▸ Exercise requirements: Return only the number of lines holding the word "kind".

▸ Source excerpt:
■ ■ ■ ■
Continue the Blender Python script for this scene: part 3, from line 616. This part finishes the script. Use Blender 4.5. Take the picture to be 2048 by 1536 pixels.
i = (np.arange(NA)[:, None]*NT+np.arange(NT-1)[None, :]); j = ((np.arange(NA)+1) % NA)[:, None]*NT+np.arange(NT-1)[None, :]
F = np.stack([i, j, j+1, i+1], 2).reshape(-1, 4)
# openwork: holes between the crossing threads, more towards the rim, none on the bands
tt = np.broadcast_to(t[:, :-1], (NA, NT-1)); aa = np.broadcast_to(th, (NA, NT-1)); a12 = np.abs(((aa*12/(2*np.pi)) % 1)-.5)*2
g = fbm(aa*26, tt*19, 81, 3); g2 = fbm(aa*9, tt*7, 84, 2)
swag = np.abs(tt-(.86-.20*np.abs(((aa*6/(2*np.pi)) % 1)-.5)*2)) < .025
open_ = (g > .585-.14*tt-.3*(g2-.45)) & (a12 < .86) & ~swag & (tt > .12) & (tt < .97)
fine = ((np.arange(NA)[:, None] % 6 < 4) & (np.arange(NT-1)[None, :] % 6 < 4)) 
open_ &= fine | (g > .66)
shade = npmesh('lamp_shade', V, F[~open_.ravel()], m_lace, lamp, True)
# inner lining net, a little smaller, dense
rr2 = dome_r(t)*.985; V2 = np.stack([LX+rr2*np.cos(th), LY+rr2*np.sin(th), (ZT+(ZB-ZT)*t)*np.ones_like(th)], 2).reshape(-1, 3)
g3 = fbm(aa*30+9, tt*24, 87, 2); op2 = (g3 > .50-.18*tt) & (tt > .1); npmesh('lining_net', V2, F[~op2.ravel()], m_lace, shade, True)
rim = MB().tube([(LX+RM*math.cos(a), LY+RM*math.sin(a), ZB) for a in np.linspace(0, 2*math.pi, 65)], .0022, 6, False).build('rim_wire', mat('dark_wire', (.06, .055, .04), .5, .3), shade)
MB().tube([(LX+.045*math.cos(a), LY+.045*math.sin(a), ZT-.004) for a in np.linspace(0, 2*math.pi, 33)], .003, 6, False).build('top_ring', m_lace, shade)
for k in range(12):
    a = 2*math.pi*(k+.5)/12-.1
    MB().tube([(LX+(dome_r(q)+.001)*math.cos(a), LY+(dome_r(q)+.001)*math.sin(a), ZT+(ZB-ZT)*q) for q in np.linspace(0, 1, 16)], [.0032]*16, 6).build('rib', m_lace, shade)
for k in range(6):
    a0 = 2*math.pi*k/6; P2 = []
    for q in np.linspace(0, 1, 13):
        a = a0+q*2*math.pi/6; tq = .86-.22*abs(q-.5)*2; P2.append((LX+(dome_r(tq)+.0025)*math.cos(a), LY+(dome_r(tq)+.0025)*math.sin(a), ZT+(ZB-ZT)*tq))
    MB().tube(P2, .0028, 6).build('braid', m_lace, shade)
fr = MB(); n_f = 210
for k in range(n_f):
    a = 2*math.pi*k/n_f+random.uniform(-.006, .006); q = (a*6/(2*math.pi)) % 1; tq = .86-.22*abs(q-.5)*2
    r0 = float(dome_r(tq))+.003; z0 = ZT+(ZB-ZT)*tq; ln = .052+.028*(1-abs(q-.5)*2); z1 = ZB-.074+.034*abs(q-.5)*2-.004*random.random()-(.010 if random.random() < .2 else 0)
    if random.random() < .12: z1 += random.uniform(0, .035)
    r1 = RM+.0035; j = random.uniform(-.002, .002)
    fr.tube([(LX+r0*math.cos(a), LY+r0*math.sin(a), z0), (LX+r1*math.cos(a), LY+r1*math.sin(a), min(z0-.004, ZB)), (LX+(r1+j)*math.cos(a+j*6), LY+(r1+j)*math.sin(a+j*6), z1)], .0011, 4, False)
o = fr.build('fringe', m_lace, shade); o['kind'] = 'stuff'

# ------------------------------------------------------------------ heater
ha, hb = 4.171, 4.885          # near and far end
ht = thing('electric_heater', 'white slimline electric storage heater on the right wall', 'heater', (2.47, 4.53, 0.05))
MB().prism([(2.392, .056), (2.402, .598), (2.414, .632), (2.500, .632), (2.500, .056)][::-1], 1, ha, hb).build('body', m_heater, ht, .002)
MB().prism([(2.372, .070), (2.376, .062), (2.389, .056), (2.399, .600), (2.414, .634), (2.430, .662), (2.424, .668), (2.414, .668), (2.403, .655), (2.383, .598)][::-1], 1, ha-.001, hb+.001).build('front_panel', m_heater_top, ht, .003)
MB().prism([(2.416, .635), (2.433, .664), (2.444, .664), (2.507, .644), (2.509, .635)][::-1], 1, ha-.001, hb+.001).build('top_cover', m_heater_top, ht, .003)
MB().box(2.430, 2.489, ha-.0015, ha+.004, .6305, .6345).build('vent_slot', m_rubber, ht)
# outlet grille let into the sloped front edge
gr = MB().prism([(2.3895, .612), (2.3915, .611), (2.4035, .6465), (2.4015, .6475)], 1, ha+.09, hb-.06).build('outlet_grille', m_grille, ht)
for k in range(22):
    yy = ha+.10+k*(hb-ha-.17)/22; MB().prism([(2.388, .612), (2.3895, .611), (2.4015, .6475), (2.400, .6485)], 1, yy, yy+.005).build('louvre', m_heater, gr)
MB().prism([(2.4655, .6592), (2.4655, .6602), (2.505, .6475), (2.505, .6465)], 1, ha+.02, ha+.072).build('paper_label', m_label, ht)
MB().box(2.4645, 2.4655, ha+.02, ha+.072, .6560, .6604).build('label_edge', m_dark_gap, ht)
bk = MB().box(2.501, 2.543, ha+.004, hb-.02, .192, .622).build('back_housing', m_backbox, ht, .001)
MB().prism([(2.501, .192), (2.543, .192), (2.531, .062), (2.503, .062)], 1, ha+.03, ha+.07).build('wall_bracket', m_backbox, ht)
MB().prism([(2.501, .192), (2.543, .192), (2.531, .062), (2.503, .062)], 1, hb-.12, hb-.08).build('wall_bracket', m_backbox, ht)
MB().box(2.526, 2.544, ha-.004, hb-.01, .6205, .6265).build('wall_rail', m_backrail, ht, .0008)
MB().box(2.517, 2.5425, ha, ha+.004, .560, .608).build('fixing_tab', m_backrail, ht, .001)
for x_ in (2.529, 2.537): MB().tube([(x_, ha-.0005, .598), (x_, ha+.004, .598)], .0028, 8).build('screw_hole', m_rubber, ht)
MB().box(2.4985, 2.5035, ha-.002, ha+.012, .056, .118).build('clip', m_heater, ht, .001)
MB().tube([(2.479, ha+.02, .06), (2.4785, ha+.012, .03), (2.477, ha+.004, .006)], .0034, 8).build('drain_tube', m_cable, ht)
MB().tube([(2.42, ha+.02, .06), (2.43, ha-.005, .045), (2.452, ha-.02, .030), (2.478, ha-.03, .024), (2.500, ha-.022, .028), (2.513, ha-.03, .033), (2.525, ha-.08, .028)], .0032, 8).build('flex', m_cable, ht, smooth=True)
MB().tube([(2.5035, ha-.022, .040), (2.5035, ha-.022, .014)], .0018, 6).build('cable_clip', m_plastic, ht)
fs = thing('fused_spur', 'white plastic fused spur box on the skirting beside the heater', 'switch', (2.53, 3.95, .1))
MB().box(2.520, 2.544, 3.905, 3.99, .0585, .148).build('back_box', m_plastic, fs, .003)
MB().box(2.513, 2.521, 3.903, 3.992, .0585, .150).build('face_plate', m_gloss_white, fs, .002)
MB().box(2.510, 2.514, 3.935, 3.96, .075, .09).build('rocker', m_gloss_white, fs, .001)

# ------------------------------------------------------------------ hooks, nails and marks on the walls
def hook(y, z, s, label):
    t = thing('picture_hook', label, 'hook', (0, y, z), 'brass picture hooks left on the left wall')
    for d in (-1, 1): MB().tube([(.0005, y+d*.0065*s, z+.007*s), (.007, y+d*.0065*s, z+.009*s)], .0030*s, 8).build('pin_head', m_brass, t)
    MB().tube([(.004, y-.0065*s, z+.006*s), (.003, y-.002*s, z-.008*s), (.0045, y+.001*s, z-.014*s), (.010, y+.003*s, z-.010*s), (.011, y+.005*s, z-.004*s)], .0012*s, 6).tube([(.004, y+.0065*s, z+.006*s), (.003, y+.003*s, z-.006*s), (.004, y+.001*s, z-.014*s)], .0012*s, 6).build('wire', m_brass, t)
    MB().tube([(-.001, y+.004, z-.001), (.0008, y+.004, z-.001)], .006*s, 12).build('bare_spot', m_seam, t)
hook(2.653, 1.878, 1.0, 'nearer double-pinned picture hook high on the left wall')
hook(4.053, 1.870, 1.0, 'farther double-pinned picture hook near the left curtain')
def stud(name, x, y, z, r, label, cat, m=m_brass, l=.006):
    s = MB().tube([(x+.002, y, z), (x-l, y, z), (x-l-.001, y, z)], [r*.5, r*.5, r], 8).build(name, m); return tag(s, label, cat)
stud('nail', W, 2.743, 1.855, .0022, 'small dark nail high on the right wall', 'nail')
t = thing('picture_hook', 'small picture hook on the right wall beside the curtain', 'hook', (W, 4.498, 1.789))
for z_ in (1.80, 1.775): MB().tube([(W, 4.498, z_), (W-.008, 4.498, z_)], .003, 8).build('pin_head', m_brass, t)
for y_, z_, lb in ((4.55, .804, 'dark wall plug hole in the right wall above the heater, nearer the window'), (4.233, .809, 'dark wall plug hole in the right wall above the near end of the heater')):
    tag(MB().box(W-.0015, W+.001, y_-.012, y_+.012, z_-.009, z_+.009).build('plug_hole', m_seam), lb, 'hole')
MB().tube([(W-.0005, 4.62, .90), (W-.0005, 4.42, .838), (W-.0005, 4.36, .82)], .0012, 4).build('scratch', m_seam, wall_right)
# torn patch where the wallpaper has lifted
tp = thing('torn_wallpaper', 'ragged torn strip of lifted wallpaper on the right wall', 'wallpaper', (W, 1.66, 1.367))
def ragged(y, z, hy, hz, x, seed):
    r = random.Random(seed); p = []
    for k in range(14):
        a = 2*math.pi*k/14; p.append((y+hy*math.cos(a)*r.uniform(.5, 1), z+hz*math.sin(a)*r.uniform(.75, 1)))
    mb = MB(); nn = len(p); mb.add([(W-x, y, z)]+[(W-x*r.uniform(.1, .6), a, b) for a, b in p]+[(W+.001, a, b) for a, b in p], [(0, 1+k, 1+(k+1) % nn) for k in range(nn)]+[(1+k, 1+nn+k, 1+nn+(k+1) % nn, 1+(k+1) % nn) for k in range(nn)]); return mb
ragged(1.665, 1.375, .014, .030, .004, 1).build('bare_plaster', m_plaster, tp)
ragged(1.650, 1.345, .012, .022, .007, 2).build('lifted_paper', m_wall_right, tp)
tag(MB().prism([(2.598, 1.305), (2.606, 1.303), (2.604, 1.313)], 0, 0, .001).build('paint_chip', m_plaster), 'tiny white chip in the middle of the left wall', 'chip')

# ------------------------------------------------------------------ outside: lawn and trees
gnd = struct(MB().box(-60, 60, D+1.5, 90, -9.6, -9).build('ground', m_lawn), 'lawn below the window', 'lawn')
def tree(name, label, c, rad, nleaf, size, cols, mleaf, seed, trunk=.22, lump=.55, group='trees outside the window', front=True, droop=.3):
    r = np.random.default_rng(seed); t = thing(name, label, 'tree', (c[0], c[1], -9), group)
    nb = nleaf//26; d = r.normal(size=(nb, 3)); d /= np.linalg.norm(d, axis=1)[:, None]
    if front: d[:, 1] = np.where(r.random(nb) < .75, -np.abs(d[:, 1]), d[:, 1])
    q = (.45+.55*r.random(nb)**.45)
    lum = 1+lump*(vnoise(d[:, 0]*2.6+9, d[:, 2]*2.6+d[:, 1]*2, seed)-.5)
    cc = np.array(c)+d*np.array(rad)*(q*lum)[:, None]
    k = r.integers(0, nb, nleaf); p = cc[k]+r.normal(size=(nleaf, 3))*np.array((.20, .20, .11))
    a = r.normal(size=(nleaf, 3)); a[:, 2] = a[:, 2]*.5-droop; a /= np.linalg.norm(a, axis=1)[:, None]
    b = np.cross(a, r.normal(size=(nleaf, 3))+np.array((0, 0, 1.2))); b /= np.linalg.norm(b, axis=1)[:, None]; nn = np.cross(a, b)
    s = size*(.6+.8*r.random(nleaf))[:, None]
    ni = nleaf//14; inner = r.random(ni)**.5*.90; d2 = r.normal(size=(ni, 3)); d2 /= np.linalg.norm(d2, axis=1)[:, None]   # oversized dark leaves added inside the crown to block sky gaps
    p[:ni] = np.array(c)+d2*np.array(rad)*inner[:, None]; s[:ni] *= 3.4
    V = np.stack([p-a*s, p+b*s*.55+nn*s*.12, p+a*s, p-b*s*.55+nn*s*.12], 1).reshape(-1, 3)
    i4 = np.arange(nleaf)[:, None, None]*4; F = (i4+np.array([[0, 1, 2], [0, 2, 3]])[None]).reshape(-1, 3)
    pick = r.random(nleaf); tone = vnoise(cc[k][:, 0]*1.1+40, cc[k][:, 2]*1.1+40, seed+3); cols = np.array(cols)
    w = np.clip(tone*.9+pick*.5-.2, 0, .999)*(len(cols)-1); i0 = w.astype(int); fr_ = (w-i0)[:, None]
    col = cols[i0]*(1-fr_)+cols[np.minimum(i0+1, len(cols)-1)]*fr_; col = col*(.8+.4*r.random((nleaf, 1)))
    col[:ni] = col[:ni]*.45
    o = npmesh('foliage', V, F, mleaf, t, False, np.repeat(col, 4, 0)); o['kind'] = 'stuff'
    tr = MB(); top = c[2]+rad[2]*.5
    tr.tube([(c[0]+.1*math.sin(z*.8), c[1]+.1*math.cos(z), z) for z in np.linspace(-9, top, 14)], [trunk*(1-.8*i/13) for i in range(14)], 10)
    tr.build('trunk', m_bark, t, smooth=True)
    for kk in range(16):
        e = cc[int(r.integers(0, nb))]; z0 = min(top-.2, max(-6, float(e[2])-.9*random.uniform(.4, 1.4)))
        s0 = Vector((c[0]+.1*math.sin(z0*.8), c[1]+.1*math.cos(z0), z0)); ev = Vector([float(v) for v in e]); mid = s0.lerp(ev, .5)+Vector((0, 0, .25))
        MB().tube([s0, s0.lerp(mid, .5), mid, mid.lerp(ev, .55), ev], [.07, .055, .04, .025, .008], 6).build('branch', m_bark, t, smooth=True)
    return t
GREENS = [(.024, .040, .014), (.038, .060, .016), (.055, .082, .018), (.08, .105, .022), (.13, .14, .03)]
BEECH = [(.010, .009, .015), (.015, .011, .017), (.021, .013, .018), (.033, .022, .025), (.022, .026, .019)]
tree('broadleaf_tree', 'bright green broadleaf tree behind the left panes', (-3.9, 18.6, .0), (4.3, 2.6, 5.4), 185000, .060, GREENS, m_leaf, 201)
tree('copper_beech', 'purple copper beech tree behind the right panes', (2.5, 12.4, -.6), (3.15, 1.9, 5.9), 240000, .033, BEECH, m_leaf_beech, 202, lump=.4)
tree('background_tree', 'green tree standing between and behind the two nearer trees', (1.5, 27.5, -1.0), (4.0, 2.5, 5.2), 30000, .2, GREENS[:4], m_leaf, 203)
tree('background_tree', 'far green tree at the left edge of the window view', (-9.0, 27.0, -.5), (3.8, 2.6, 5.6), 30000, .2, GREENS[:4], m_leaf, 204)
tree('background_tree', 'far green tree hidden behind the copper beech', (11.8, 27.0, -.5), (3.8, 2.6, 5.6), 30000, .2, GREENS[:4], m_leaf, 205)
■ ■ ■ ■
▸ Answer to this exercise: 2